The quoted stuff from the Foggie "Philosophers" is just their usual B$. Truth of the matter is that they chain smoke unfiltered Gitanes and are physically incapable of the mildest exertion.

7/06/2007 11:06:00 AM  
Blogger Dublin Saab said...

In his favorite NYPD t-shirt? Symbolically speaking that's quite the political statement. And it's a statement that will have a few of my Manhattanite friends crying. But not our of pride and solidarity but rather from shame that the the leader of their socialist paradise is wearing the icon of the evil NYC police.

7/06/2007 01:27:00 PM  
Blogger Dr. Ferris said...

Aren't these the same people that gave us Sartre, Foucault, Derrida and Baudrillard?

7/06/2007 04:26:00 PM  
Blogger mouse said...

I see that I am late to this thread, but since this is the most important post ever made at The Belmont Club I feel it's necessary that I comment:

The man who walks is observant, museful, fit. The man who runs is fit.

The mind of the walker is philosophic, the mind of the runner reptilian. There is such a thing as a peripatetic philosopher, there is no such thing as a jogging philosopher. That's because there is no such thing as mind and movement at the same time, not if mind means intellectual process and movement means something more than walking.

If any jogger ever did have a thought (it doesn't happen) he would immediately, automatically, walk; this is the way the mind and the body work; and when the feet resume speed the mind resumes rest. This is simple and a fact and can be perceived even by a snotty Frenchman, and while it's fine to take offense at the French you can't do it by saying that 'cause he's a snot what's true is not.

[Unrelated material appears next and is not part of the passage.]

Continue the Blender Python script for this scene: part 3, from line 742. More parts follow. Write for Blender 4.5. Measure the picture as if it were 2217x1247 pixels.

Note: I do walk and I do run. I've taken a walk nearly everyday of my life and not one minute has been a waste. I've been running for three years and not one minute has been well spent, not intellectually. There is pleasure in feeling strong, and in a good run there is zest, exuberance, and afterwards even elation. These aren't bad emotions, and it's not such a bad use of life to do something to feel a clean clear pleasure, but it is not thought.